Suter is going to be tested early and often with the Blackhawks because he is going to see a lot of ice time and will have more responsibilities given the amount of injuries with which Chicago is dealing. Had this been a normal season without injuries or illnesses, Suter likely would be playing for a third-line role, or even fighting for a roster spot to stay off the taxi squad or out of the AHL.

But he comes into the season as if he’s already a veteran player.

At 24-years-old, Suter isn’t a typical “rookie” coming into the league. Much like Kubalík or Artemi Panarin before him him, Suter has five full seasons playing in professional leagues in Europe already under his belt. But unlike his time in the Swiss league, this is a whole new schedule and experience in the NHL

Suter is used to a similar amount of games being played this season, comparing his NLA schedule to the NHL’s shortened schedule for 2021. But the travel will be a challenge: “The back-to-back-to-back, that’s a bit new. I’m used to more Tuesday, Friday, Saturday. The flying is the biggest difference, not having to bus to games, but to have to get on a plane. I’ll have to get used to that.”

For reference, look how small Switzerland is:

I think WGN TV’s signal strength is larger than that.

So yeah, having to get on a plane and fly from Chicago to Tampa to play a game is a much different experience than getting on a bus and making the equivalent of a trip from Chicago to Skokie to play a game.

Through two games with the Blackhawks, Suter has clearly shown he belongs on NHL ice. He’s created a few chances, even though he has yet to finish one off. On Friday night, Suter led all forwards with 18:49 minutes played and it likely won’t be the last time he leads the Blackhawks forwards group on the ice.

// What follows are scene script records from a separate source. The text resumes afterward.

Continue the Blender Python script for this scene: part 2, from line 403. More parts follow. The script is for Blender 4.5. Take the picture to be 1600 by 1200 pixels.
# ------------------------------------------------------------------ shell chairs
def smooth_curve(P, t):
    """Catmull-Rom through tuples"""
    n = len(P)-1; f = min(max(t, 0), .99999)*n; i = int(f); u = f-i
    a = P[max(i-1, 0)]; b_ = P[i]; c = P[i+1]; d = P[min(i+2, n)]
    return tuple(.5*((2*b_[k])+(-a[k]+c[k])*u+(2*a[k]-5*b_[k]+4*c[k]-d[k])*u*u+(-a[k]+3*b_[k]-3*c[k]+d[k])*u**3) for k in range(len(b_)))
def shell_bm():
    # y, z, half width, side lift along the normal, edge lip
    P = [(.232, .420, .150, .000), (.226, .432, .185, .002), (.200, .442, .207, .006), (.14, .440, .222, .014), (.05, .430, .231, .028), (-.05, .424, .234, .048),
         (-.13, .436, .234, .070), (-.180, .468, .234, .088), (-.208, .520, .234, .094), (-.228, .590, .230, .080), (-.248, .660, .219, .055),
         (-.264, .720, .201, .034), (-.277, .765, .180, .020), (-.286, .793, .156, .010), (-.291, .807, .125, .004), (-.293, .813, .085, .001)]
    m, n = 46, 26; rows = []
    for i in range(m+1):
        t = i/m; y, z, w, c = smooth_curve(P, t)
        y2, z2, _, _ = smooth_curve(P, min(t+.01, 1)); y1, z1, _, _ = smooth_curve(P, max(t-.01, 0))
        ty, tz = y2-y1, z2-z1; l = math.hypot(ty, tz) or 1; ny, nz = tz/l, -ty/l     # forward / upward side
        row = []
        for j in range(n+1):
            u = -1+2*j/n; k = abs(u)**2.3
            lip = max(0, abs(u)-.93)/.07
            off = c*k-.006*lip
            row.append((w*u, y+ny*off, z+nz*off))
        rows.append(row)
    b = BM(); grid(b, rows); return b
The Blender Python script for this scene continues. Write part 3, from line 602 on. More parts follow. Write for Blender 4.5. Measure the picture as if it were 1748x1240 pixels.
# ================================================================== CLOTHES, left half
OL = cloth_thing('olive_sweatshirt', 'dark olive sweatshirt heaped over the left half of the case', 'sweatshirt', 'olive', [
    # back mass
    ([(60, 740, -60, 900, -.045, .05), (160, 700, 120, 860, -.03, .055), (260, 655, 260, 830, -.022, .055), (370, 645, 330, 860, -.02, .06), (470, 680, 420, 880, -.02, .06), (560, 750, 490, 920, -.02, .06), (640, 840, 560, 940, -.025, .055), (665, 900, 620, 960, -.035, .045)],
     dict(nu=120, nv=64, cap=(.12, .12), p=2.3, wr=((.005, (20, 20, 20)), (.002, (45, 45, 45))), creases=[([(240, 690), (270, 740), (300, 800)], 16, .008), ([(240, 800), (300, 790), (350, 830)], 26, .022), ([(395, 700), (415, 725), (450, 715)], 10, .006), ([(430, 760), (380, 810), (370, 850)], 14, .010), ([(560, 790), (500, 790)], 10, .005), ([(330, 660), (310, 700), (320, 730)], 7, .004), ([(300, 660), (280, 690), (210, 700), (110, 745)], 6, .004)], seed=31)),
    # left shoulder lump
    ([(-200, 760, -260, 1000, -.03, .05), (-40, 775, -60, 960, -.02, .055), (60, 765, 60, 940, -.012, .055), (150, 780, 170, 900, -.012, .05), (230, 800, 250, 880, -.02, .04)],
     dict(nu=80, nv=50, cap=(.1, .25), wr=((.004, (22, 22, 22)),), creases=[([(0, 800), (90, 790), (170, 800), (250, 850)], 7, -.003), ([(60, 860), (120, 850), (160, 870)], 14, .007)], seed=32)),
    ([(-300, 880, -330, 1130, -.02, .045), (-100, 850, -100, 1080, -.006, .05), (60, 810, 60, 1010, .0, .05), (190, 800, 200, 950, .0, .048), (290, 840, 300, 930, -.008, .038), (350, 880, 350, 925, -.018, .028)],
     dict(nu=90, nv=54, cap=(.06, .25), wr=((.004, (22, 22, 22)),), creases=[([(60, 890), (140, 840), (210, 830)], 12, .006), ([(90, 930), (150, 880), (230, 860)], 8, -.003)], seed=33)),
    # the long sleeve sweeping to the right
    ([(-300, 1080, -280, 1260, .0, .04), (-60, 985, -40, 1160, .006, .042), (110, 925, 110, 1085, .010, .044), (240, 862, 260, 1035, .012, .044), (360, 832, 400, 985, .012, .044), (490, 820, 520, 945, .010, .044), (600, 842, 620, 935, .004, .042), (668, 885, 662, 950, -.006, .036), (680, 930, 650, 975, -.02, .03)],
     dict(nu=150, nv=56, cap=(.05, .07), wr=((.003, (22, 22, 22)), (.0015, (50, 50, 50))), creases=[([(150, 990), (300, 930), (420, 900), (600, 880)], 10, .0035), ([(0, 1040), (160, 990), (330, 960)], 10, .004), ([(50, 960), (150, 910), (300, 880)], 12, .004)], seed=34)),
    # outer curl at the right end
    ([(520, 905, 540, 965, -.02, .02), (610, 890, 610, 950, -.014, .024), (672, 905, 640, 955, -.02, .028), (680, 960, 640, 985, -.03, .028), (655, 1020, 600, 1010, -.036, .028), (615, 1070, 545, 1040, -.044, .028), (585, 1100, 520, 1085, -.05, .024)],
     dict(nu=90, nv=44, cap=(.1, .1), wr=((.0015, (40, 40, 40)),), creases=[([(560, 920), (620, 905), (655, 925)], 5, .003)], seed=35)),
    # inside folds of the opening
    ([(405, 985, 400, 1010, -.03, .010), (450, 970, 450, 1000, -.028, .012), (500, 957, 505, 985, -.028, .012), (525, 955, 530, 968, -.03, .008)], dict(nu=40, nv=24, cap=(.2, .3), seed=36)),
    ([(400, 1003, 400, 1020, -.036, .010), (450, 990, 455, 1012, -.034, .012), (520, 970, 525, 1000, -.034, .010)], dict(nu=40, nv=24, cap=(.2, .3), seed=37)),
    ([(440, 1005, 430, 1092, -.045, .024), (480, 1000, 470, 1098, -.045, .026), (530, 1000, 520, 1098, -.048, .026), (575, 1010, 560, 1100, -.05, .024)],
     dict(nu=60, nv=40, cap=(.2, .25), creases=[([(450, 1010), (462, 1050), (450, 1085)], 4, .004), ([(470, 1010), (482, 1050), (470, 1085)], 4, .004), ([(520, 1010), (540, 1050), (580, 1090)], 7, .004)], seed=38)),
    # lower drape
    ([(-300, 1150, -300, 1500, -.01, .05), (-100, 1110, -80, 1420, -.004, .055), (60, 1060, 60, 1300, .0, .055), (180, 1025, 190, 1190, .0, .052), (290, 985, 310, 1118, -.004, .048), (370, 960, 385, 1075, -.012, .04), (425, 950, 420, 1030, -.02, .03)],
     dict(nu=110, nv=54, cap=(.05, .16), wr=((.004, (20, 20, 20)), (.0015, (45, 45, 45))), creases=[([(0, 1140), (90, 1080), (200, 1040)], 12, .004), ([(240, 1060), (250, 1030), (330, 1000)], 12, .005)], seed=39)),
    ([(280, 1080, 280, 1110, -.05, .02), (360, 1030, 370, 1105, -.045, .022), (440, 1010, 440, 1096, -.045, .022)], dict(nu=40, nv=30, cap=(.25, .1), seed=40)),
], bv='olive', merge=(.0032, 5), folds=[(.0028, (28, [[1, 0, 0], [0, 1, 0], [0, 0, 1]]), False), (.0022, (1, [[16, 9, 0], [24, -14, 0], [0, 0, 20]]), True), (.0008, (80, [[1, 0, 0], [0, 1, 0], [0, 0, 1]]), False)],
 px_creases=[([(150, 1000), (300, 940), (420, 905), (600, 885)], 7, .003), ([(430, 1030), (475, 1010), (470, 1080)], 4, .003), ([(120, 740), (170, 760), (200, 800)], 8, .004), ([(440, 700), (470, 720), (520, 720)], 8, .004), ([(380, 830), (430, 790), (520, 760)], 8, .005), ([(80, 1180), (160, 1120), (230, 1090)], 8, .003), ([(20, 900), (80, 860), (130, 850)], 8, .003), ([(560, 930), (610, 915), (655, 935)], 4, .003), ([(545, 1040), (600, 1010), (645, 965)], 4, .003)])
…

His contract is the epitome of a full NHL tryout: one-year, less than $1M. If he nails his audition, it’ll be very interesting to see what Chicago would decide to do with him heading into the future. For what it’s worth, if he pans out like any of the other European gems the Blackhawks have found like Kubalík, Panarin, Dominik Kahun, or even Michal Kempný, he should be looked at as part of the rebuild process.